The Queen’s Gambit seems to be a straightforward bildungsroman about a chess prodigy coming into her own. And it is that. However it also hews closely to the structure of many of the superhero stories and fantasy sagas that have come to have a chokehold grip on pop culture. Everything about Beth’s story mirrors that of a pulp fiction hero’s journey.

Think about it. She’s an orphan who discovers by accident that she has a special gift. A wizened mentor attempts to teach her to control this gift before departing, and then dying. Fate gives Beth opportunities to use her “superpower” in battles against gatekeepers, bullies, and fierce rivals. Some of them become allies and some rivalries deepen. But ultimately Beth must believe in herself to wield her power to take down the biggest rival of them all.

The Queen’s Gambit doesn’t tell the story in moralistic terms of good and evil, but in the stark contrast of the colors black & white. The colors of chess. The men Beth must beat strut in dark suits while her final moment of glory is capped by a snow white ensemble. It’s all figurative, all combative, but also, as Beth tells a reporter, beautiful. In this way, The Queen’s Gambit is subtly subverting routine superhero tropes, but the fact remains the show’s structure follows them.

Anya Taylor-Joy as Beth Harmon in the final scene of The Queen's Gambit
Photo: Netflix

The Queen’s Gambit‘s use of the superhero origin story arc helps ease viewers into a world that might otherwise be foreign to them. Beth’s specific personality tics aside, chess is often seen as too cerebral to be universally accessible. The Queen’s Gambit, however, invites viewers in by treating Beth’s preternatural talent for the game the same way an X-Men movie addresses a mutant’s burgeoning superpower.

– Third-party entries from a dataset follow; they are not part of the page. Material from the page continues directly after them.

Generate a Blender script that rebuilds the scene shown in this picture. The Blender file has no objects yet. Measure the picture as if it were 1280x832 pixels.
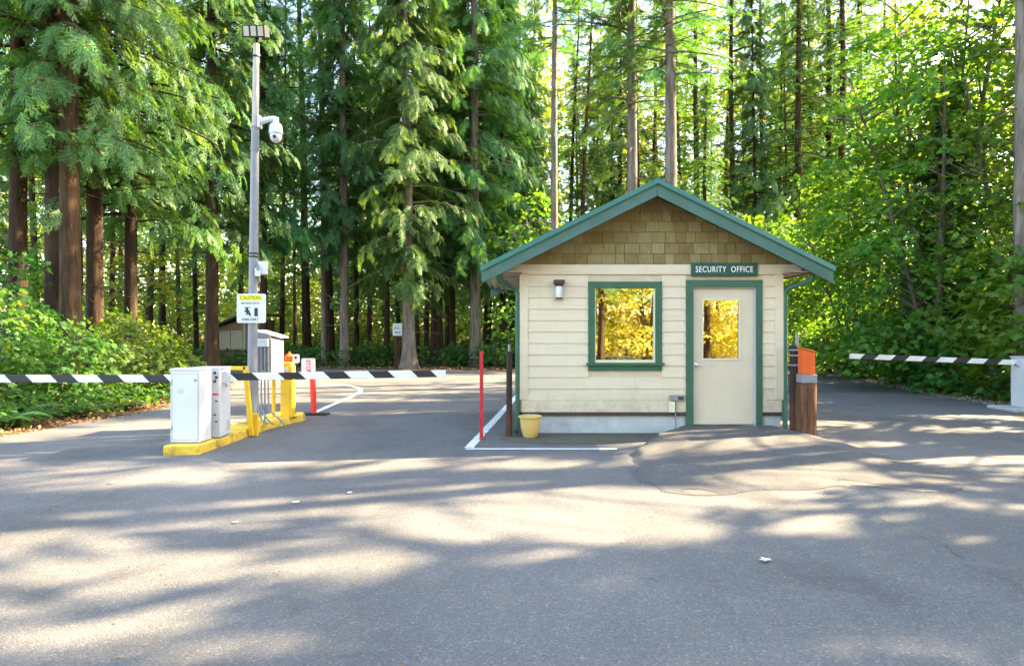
import bpy, math, random
import numpy as np
from mathutils import Vector

SC = bpy.context.scene
COL = SC.collection
RNG = np.random.default_rng(7)
random.seed(7)
H = 1.5                      # eye height above the asphalt
F = 853.3                    # focal length in photograph pixels

def gp(px, d): return (px - 640) / F * d
def gz(py, d): return H - (py - 416) / F * d

# sun: low, from the right and a little beyond the booth
EL = math.radians(33)
SH = Vector((0.944, 0.330)).normalized()
SUN = Vector((SH.x * math.cos(EL), SH.y * math.cos(EL), math.sin(EL)))

# ------------------------------------------------------------------ tagging
def tag(o, label=None, cat=None, group=None, kind=None):
    if label: o['label'] = label
    if cat: o['category'] = cat
    if group: o['group'] = group
    if kind: o['kind'] = kind
    return o

def thing(name, loc, label, cat, group=None, rz=0.0):
    o = bpy.data.objects.new(name, None); COL.objects.link(o)
    o.empty_display_size = 0.2
    o.location = loc; o.rotation_euler = (0, 0, rz)
    return tag(o, label, cat, group)

def wloc(o):
    v = Vector((0, 0, 0))
    while o is not None:
        v += o.location; o = o.parent
    return v

def link_mesh(name, me, mats, parent=None):
    o = bpy.data.objects.new(name, me); COL.objects.link(o)
    for m in (mats if isinstance(mats, (list, tuple)) else [mats]): me.materials.append(m)
    if parent is not None: o.parent = parent
    return o

def bev(o, w=0.006, n=2):
    m = o.modifiers.new('Bevel', 'BEVEL'); m.width = w; m.segments = n
    m.limit_method = 'ANGLE'; m.angle_limit = math.radians(40)
    return o

class MB:
    """collects boxes, tubes and prisms in world coordinates; build() links ONE mesh"""
    def __init__(s): s.v = []; s.f = []; s.mi = []; s.sm = []; s.m = 0; s.smooth = False
    def add(s, vs, fs):
        b = len(s.v); s.v += [tuple(p) for p in vs]
        for f in fs: s.f.append([b + i for i in f]); s.mi.append(s.m); s.sm.append(s.smooth)
        return s
    def box(s, x0, x1, y0, y1, z0, z1):
        return s.add([(x0,y0,z0),(x1,y0,z0),(x1,y1,z0),(x0,y1,z0),(x0,y0,z1),(x1,y0,z1),(x1,y1,z1),(x0,y1,z1)],
                     [(3,2,1,0),(4,5,6,7),(0,1,5,4),(1,2,6,5),(2,3,7,6),(3,0,4,7)])
    def prism(s, poly, y0, y1):
        """poly in x,z extruded along y"""
        n = len(poly)
        return s.add([(x,y0,z) for x,z in poly] + [(x,y1,z) for x,z in poly],
                     [tuple(range(n))[::-1], tuple(range(n, 2*n))] + [(i,(i+1)%n,n+(i+1)%n,n+i) for i in range(n)])
    def slab(s, poly, z0, z1):
        n = len(poly)
        return s.add([(x,y,z0) for x,y in poly] + [(x,y,z1) for x,y in poly],
                     [tuple(range(n))[::-1], tuple(range(n, 2*n))] + [(i,(i+1)%n,n+(i+1)%n,n+i) for i in range(n)])
    def tube(s, pts, rad, n=12, caps=True):
        pts = [Vector(p) for p in pts]
        if not isinstance(rad, (list, tuple)): rad = [rad] * len(pts)
        vs = []; ref = None
        for i, p in enumerate(pts):
            t = (pts[min(i+1, len(pts)-1)] - pts[max(i-1, 0)]).normalized()
            if ref is None: ref = Vector((1,0,0)) if abs(t.x) < .8 else Vector((0,1,0))
            a = (ref - t * ref.dot(t)).normalized(); ref = a; b = t.cross(a)
            for k in range(n):
                an = 2*math.pi*k/n
                vs.append(p + (a*math.cos(an) + b*math.sin(an)) * rad[i])
        fs = [(i*n+k, i*n+(k+1)%n, (i+1)*n+(k+1)%n, (i+1)*n+k) for i in range(len(pts)-1) for k in range(n)]
        if caps: fs += [tuple(range(n))[::-1], tuple((len(pts)-1)*n+k for k in range(n))]
        return s.add(vs, fs)
    def lathe(s, cx, cy, prof, n=24):
        vs = []; 
        for r, z in prof:
            for k in range(n): vs.append((cx + r*math.cos(2*math.pi*k/n), cy + r*math.sin(2*math.pi*k/n), z))
        fs = [(i*n+k, i*n+(k+1)%n, (i+1)*n+(k+1)%n, (i+1)*n+k) for i in range(len(prof)-1) for k in range(n)]
        fs += [tuple(range(n))[::-1], tuple((len(prof)-1)*n+k for k in range(n))]
        return s.add(vs, fs)
    def build(s, name, mats, parent=None, smooth=False):
        o0 = wloc(parent) if parent is not None else Vector((0,0,0))
        me = bpy.data.meshes.new(name)
        me.from_pydata([(x-o0.x, y-o0.y, z-o0.z) for x,y,z in s.v], [], s.f)
        me.polygons.foreach_set('material_index', s.mi)
        me.polygons.foreach_set('use_smooth', [bool(smooth or q) for q in s.sm])
        if smooth: me.set_sharp_from_angle(angle=math.radians(40))
        me.update()
        return link_mesh(name, me, mats, parent)

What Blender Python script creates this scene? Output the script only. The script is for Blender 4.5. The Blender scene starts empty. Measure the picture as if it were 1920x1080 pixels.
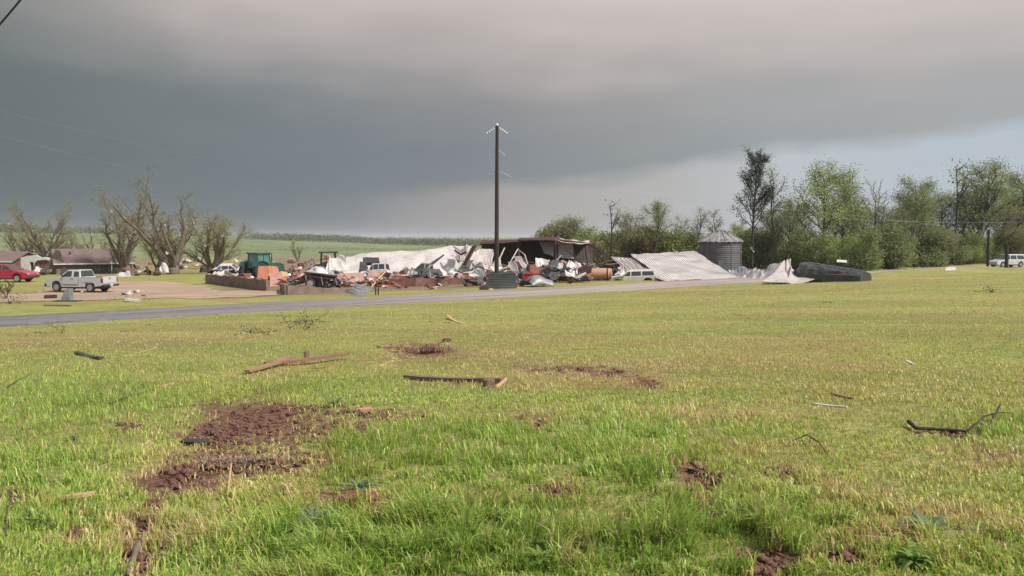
import bpy, bmesh, math, random
import numpy as np
from mathutils import Vector, Matrix, Euler
R = math.radians
F = 1660.0                       # focal length in photo pixels (1920 wide)
CZ = 4.0
PITCH = math.atan(95.0 / F)
sc = bpy.context.scene
COL = sc.collection

# ------------------------------------------------------------------ camera
cd = bpy.data.cameras.new('camera')
cam = bpy.data.objects.new('camera', cd)
COL.objects.link(cam)
cam.location = (0, 0, CZ)
cam.rotation_euler = (math.pi / 2 - PITCH, 0, 0)
cd.sensor_width = 36.0
cd.lens = 36.0 * F / 1920.0
cd.clip_start = 0.1
cd.clip_end = 20000
sc.camera = cam

# ------------------------------------------------------------------ sun
SUN_EL, SUN_AZ = 47.0, 118.0     # azimuth clockwise from +Y (view direction)
sd = bpy.data.lights.new('sun', 'SUN')
sd.energy = 3.8
sd.angle = R(3.0)
sd.color = (1.0, 0.93, 0.83)
sun = bpy.data.objects.new('sun', sd)
COL.objects.link(sun)
dv = Vector((math.sin(R(SUN_AZ)) * math.cos(R(SUN_EL)), math.cos(R(SUN_AZ)) * math.cos(R(SUN_EL)), math.sin(R(SUN_EL))))
sun.rotation_euler = dv.to_track_quat('Z', 'Y').to_euler()
sun.location = dv * 50

sc.view_settings.view_transform = 'Standard'
sc.view_settings.look = 'None'
sc.view_settings.gamma = 1.0
sc.view_settings.use_curve_mapping = False
EXPO = 0.5
sc.view_settings.exposure = EXPO

def s2l(c):
    return tuple(((v / 255.0) / 12.92 if v / 255.0 <= 0.04045 else ((v / 255.0 + 0.055) / 1.055) ** 2.4) for v in c)
def skyc(c):                      # an sRGB sky colour, before exposure
    k = 2 ** EXPO
    return tuple(v / k for v in s2l(c)) + (1,)

# ------------------------------------------------------------------ world: storm cloud in front, open sky behind
w = bpy.data.worlds.new('World')
sc.world = w
w.use_nodes = True
NT = w.node_tree
NT.nodes.clear()
def N(t, **k):
    n = NT.nodes.new(t)
    for a, b in k.items(): setattr(n, a, b)
    return n
def M(op, a, b=None, c=None, clamp=False):
    n = N('ShaderNodeMath', operation=op, use_clamp=clamp)
    for i, v in enumerate((a, b, c)):
        if v is None: continue
        if isinstance(v, (int, float)): n.inputs[i].default_value = v
        else: NT.links.new(v, n.inputs[i])
    return n.outputs[0]
def RAMP(fac, stops, interp='EASE'):
    n = N('ShaderNodeValToRGB')
    n.color_ramp.interpolation = interp
    e = n.color_ramp.elements
    while len(e) < len(stops): e.new(0.5)
    for el, (p, c) in zip(e, stops):
        el.position = p; el.color = c if len(c) == 4 else tuple(c) + (1,)
    NT.links.new(fac, n.inputs[0])
    return n.outputs[0]
def MIX(f, a, b):
    n = N('ShaderNodeMix', data_type='RGBA')
    if isinstance(f, (int, float)): n.inputs[0].default_value = f
    else: NT.links.new(f, n.inputs[0])
    for i, v in ((6, a), (7, b)):
        if isinstance(v, tuple): n.inputs[i].default_value = v
        else: NT.links.new(v, n.inputs[i])
    return n.outputs[2]
tc = N('ShaderNodeTexCoord')
sep = N('ShaderNodeSeparateXYZ')
NT.links.new(tc.outputs['Generated'], sep.inputs[0])
X_, Y_, Z_ = sep.outputs
az = M('ARCTAN2', X_, Y_)                                     # 0 straight ahead, + right
aN = M('ADD', M('DIVIDE', az, 2 * R(30.04)), 0.5, clamp=True) # 0 = left edge of the view, 1 = right edge
el = M('ARCSINE', Z_)
def nz(scale, det, vec_scale, off=0.0):
    mp = N('ShaderNodeMapping'); mp.inputs['Scale'].default_value = vec_scale; mp.inputs['Location'].default_value = (off, off, off)
    NT.links.new(tc.outputs['Generated'], mp.inputs[0])
    n = N('ShaderNodeTexNoise'); n.inputs['Scale'].default_value = scale; n.inputs['Detail'].default_value = det
    n.inputs['Roughness'].default_value = 0.38
    NT.links.new(mp.outputs[0], n.inputs['Vector'])
    return M('SUBTRACT', n.outputs['Fac'], 0.5)
n_big = nz(3.0, 3, (1, 1, 3.0))
n_mid = nz(9.0, 4, (1, 1, 3.5), 3.1)
n_edge = nz(22.0, 4, (1, 1, 3.0), 7.7)
# lower edge of the cloud, radians of elevation, along the azimuth
edge = RAMP(aN, [(0.0, (0.02,) * 3), (0.36, (0.045,) * 3), (0.5, (0.0585,) * 3), (0.62, (0.066,) * 3), (0.70, (0.082,) * 3), (0.78, (0.094,) * 3), (0.9, (0.098,) * 3), (1.0, (0.110,) * 3)], 'LINEAR')
elw = M('ADD', el, M('MULTIPLY', n_edge, 0.018))
elw = M('ADD', elw, M('MULTIPLY', n_mid, 0.012))
below = M('SUBTRACT', 1.0, M('DIVIDE', M('ADD', M('SUBTRACT', elw, edge), 0.009), 0.020, clamp=True), clamp=True)
below = M('SMOOTH_MIN', below, 1.0, 0.2)
c_below = RAMP(aN, [(0.0, skyc((101, 112, 116))), (0.24, skyc((110, 120, 125))), (0.33, skyc((126, 132, 136))), (0.40, skyc((152, 151, 151))), (0.50, skyc((168, 164, 162))), (0.66, skyc((181, 180, 179))), (0.78, skyc((190, 196, 201))), (1.0, skyc((184, 196, 206)))], 'LINEAR')
vlow = RAMP(aN, [(0.0, skyc((101, 112, 115))), (0.25, skyc((115, 124, 130))), (0.45, skyc((127, 134, 140))), (0.6, skyc((142, 148, 151))), (0.78, skyc((154, 161, 166))), (1.0, skyc((163, 170, 174)))], 'LINEAR')
vmid = RAMP(aN, [(0.0, skyc((110, 118, 120))), (0.25, skyc((132, 137, 139))), (0.5, skyc((156, 154, 154))), (0.7, skyc((174, 170, 168))), (1.0, skyc((180, 176, 174)))], 'LINEAR')
vtop = RAMP(aN, [(0.0, skyc((140, 142, 141))), (0.10, skyc((178, 172, 168))), (0.17, skyc((206, 195, 191))), (0.40, skyc((200, 190, 186))), (0.6, skyc((214, 203, 199))), (1.0, skyc((214, 205, 201)))], 'LINEAR')
elb = M('ADD', el, M('MULTIPLY', n_big, 0.065))
elb = M('ADD', elb, M('MULTIPLY', n_mid, 0.035))
f1 = M('DIVIDE', M('SUBTRACT', elb, 0.085), 0.115, clamp=True)
f2 = M('DIVIDE', M('SUBTRACT', elb, 0.155), 0.115, clamp=True)
cloud = MIX(f2, MIX(f1, vlow, vmid), vtop)
storm = MIX(below, cloud, c_below)
# brightness mottling of the cloud
mot = M('ADD', 1.0, M('MULTIPLY', n_mid, 0.07))
vm = N('ShaderNodeVectorMath', operation='SCALE'); NT.links.new(storm, vm.inputs[0]); NT.links.new(mot, vm.inputs['Scale'])
storm = vm.outputs[0]
sky = N('ShaderNodeTexSky', sky_type='NISHITA'); sky.sun_disc = False
sky.sun_elevation = R(SUN_EL); sky.sun_rotation = R(SUN_AZ)
vs = N('ShaderNodeVectorMath', operation='SCALE'); NT.links.new(sky.outputs[0], vs.inputs[0]); vs.inputs['Scale'].default_value = 0.85
# high thin cloud makes the open sky behind the camera pale
opn = MIX(0.55, vs.outputs[0], (5.0, 4.9, 4.8, 1))
bs = N('ShaderNodeVectorMath', operation='SCALE'); NT.links.new(storm, bs.inputs[0]); bs.inputs['Scale'].default_value = 10.0
fr = M('DIVIDE', M('SUBTRACT', 0.35, M('SUBTRACT', Y_, M('MULTIPLY', Z_, 0.35))), 0.5, clamp=True)
bg = N('ShaderNodeBackground'); bg.inputs['Strength'].default_value = 0.10
NT.links.new(MIX(fr, bs.outputs[0], opn), bg.inputs['Color'])
wo = N('ShaderNodeOutputWorld'); NT.links.new(bg.outputs[0], wo.inputs[0])

# ------------------------------------------------------------------ noise, terrain, pixel helpers
_rs = np.random.RandomState(5)
_T = _rs.rand(256, 256)
def vnoise(x, y):
    xi = np.floor(x).astype(int); yi = np.floor(y).astype(int)
    fx = x - xi; fy = y - yi
    fx = fx * fx * (3 - 2 * fx); fy = fy * fy * (3 - 2 * fy)
    a = _T[xi & 255, yi & 255]; b = _T[(xi + 1) & 255, yi & 255]
    c = _T[xi & 255, (yi + 1) & 255]; d = _T[(xi + 1) & 255, (yi + 1) & 255]
    return (a * (1 - fx) + b * fx) * (1 - fy) + (c * (1 - fx) + d * fx) * fy
def fbm(x, y, o=4):
    s = 0; a = 0.5; t = 0
    for i in range(o):
        s = s + a * vnoise(x * 2 ** i + 17.3 * i, y * 2 ** i + 9.1 * i); t += a; a *= 0.5
    return s / t
def sst(a, b, x):
    t = np.clip((x - a) / (b - a), 0, 1)
    return t * t * (3 - 2 * t)
PHI = R(41.3); SP, CP = math.sin(PHI), math.cos(PHI)
def sdist(X, Y): return -X * SP + Y * CP
S_NEAR, S_FAR = 44.2, 50.8
def height(X, Y):
    X = np.asarray(X, float); Y = np.asarray(Y, float)
    s = sdist(X, Y)
    l = 2.4 * (1 - s / S_NEAR)
    l = np.minimum(l, 3.2)
    z = 0.5 * (l + np.sqrt(l * l + 0.006))
    lawn = sst(43.8, 37, s)
    z = z + lawn * (0.16 * (fbm(X / 9, Y / 9, 2) - 0.5) + 0.05 * (fbm(X / 1.3 + 5, Y / 1.3, 3) - 0.5)) * sst(-2, 6, np.hypot(X, Y))
    t = X * CP + Y * SP
    z = z + 0.04 * (vnoise(s / 1.9 + 3, t / 40.0) - 0.5) * lawn
    z = z + 0.62 * np.exp(-((s - 39.0) / 3.2) ** 2) * sst(24, 36, X) * sst(61, 49, X) * lawn ** .5
    r = np.hypot(X, Y); az = np.degrees(np.arctan2(X, Y))
    lm = sst(12, 2, az) * sst(-110, -80, az)
    z = z + np.interp(r, [95, 140, 300], [0, -1.1, -1.5]) * lm
    zf = np.interp(az, [-70, -30, -22, -15, -7, 0, 60], [5, 6.5, 4.8, 2.0, -0.4, -1.2, 0])
    z = z + (zf - z) * sst(300, 520, r)
    z = z + (3.0 - z) * sst(700, 2500, r)
    z = z + 0.9 * (fbm(X / 60, Y / 60, 3) - 0.5) * sst(170, 320, r)
    return z
def hz(x, y): return float(height(np.array([x]), np.array([y]))[0])
cp_, sp_ = math.cos(PITCH), math.sin(PITCH)
def ray(px, py):
    a = px - 960.0; b = 540.0 - py
    return Vector((a, F * cp_ + b * sp_, -F * sp_ + b * cp_))
def W(px, py, D):
    r = ray(px, py)
    return Vector((0, 0, CZ)) + r * (D / r.y)
def G(px, py, lo=2.0, hi=900.0):
    r = ray(px, py)
    ts = np.geomspace(lo, hi, 1200) / r.y
    x = r.x * ts; y = r.y * ts; z = CZ + r.z * ts
    d = z - height(x, y)
    k = np.argmax(d < 0) if np.any(d < 0) else len(ts) - 1
    if k == 0: k = 1
    a, b = d[k - 1], d[k]
    f = a / (a - b) if a != b else 0
    t = ts[k - 1] + (ts[k] - ts[k - 1]) * min(max(f, 0), 1)
    x, y = r.x * t, r.y * t
    return Vector((x, y, hz(x, y)))
def GD(px, D):
    x = (px - 960.0) / F * D
    return Vector((x, D, hz(x, D)))
def project(X, Y, Z):
    dz = Z - CZ
    f = Y * cp_ - dz * sp_; u = Y * sp_ + dz * cp_
    f = np.where(np.abs(f) < 1e-3, 1e-3, f)
    return 960 + F * X / f, 540 - F * u / f, f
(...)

The Queen’s Gambit follows all the typical superhero story beats, only it’s about chess.

The Queen’s Gambit is an expertly acted, beautifully styled, breezily short binge-watch, but so are a lot of prestige shows in 2020. The Queen’s Gambit‘s secret weapon, though — the element that pushed it over the edge and made it a word-of-mouth smash — was the way it adopted the tropes of an uber-popular genre to tell a less mainstream story.